| What is asked |
Would you transcribe the listing that follows, character for character, and omit its images?

— begin —

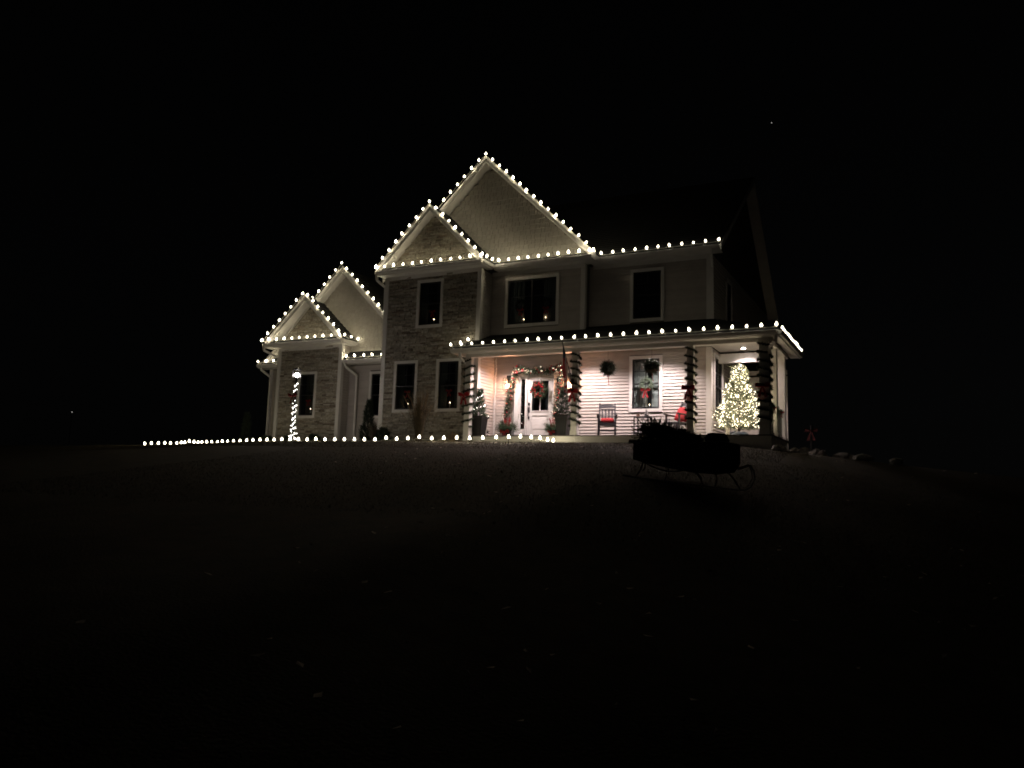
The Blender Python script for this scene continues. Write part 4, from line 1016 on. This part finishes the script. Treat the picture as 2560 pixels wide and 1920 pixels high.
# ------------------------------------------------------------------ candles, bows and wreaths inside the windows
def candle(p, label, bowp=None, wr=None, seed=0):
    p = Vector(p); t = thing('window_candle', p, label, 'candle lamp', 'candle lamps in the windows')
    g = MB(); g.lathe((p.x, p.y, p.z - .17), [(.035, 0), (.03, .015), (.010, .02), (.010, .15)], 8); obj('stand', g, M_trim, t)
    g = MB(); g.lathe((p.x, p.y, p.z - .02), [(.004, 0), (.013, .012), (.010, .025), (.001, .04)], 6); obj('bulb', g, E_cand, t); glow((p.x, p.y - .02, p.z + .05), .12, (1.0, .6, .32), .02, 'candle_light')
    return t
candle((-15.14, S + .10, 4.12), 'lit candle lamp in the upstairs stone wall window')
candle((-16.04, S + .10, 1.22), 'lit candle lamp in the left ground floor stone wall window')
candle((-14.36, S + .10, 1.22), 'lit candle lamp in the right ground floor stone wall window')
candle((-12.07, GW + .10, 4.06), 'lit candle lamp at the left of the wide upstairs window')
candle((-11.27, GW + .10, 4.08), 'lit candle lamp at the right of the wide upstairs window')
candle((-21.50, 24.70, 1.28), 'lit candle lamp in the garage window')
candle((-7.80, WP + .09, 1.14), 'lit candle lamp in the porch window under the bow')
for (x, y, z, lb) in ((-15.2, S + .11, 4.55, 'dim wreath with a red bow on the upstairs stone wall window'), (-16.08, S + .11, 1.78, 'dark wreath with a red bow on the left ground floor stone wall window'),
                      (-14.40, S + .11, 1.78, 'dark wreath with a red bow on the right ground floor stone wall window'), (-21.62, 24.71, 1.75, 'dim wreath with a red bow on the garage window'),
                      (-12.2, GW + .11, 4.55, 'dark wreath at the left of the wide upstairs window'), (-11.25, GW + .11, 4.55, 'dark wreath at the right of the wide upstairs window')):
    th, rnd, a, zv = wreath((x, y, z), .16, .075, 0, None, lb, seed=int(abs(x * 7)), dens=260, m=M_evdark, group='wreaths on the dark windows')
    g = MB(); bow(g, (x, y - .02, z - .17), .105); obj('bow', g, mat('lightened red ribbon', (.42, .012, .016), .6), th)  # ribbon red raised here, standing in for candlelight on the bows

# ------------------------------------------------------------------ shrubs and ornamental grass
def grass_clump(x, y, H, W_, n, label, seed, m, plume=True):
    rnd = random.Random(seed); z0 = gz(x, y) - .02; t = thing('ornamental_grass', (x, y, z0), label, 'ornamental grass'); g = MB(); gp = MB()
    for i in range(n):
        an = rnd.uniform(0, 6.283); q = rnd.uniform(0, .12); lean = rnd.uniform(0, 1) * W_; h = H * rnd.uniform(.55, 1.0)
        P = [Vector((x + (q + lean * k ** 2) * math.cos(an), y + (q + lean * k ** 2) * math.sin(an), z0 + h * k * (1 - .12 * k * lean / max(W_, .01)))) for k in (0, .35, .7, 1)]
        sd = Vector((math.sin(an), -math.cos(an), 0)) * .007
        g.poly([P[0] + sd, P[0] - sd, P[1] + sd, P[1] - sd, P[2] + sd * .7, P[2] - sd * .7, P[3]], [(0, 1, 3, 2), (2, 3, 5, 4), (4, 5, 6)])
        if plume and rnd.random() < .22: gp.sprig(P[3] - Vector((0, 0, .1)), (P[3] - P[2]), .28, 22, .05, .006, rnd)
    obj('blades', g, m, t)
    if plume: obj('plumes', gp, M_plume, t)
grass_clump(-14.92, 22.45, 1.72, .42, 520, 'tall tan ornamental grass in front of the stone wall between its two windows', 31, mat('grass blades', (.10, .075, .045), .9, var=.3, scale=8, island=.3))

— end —

| Exercise result |
The Blender Python script for this scene continues. Write part 4, from line 1016 on. This part finishes the script. Treat the picture as 2560 pixels wide and 1920 pixels high.
# ------------------------------------------------------------------ candles, bows and wreaths inside the windows
def candle(p, label, bowp=None, wr=None, seed=0):
    p = Vector(p); t = thing('window_candle', p, label, 'candle lamp', 'candle lamps in the windows')
    g = MB(); g.lathe((p.x, p.y, p.z - .17), [(.035, 0), (.03, .015), (.010, .02), (.010, .15)], 8); obj('stand', g, M_trim, t)
    g = MB(); g.lathe((p.x, p.y, p.z - .02), [(.004, 0), (.013, .012), (.010, .025), (.001, .04)], 6); obj('bulb', g, E_cand, t); glow((p.x, p.y - .02, p.z + .05), .12, (1.0, .6, .32), .02, 'candle_light')
    return t
candle((-15.14, S + .10, 4.12), 'lit candle lamp in the upstairs stone wall window')
candle((-16.04, S + .10, 1.22), 'lit candle lamp in the left ground floor stone wall window')
candle((-14.36, S + .10, 1.22), 'lit candle lamp in the right ground floor stone wall window')
candle((-12.07, GW + .10, 4.06), 'lit candle lamp at the left of the wide upstairs window')
candle((-11.27, GW + .10, 4.08), 'lit candle lamp at the right of the wide upstairs window')
candle((-21.50, 24.70, 1.28), 'lit candle lamp in the garage window')
candle((-7.80, WP + .09, 1.14), 'lit candle lamp in the porch window under the bow')
for (x, y, z, lb) in ((-15.2, S + .11, 4.55, 'dim wreath with a red bow on the upstairs stone wall window'), (-16.08, S + .11, 1.78, 'dark wreath with a red bow on the left ground floor stone wall window'),
                      (-14.40, S + .11, 1.78, 'dark wreath with a red bow on the right ground floor stone wall window'), (-21.62, 24.71, 1.75, 'dim wreath with a red bow on the garage window'),
                      (-12.2, GW + .11, 4.55, 'dark wreath at the left of the wide upstairs window'), (-11.25, GW + .11, 4.55, 'dark wreath at the right of the wide upstairs window')):
    th, rnd, a, zv = wreath((x, y, z), .16, .075, 0, None, lb, seed=int(abs(x * 7)), dens=260, m=M_evdark, group='wreaths on the dark windows')
    g = MB(); bow(g, (x, y - .02, z - .17), .105); obj('bow', g, mat('lightened red ribbon', (.42, .012, .016), .6), th)  # ribbon red raised here, standing in for candlelight on the bows

# ------------------------------------------------------------------ shrubs and ornamental grass
def grass_clump(x, y, H, W_, n, label, seed, m, plume=True):
    rnd = random.Random(seed); z0 = gz(x, y) - .02; t = thing('ornamental_grass', (x, y, z0), label, 'ornamental grass'); g = MB(); gp = MB()
    for i in range(n):
        an = rnd.uniform(0, 6.283); q = rnd.uniform(0, .12); lean = rnd.uniform(0, 1) * W_; h = H * rnd.uniform(.55, 1.0)
        P = [Vector((x + (q + lean * k ** 2) * math.cos(an), y + (q + lean * k ** 2) * math.sin(an), z0 + h * k * (1 - .12 * k * lean / max(W_, .01)))) for k in (0, .35, .7, 1)]
        sd = Vector((math.sin(an), -math.cos(an), 0)) * .007
        g.poly([P[0] + sd, P[0] - sd, P[1] + sd, P[1] - sd, P[2] + sd * .7, P[2] - sd * .7, P[3]], [(0, 1, 3, 2), (2, 3, 5, 4), (4, 5, 6)])
        if plume and rnd.random() < .22: gp.sprig(P[3] - Vector((0, 0, .1)), (P[3] - P[2]), .28, 22, .05, .006, rnd)
    obj('blades', g, m, t)
    if plume: obj('plumes', gp, M_plume, t)
grass_clump(-14.92, 22.45, 1.72, .42, 520, 'tall tan ornamental grass in front of the stone wall between its two windows', 31, mat('grass blades', (.10, .075, .045), .9, var=.3, scale=8, island=.3))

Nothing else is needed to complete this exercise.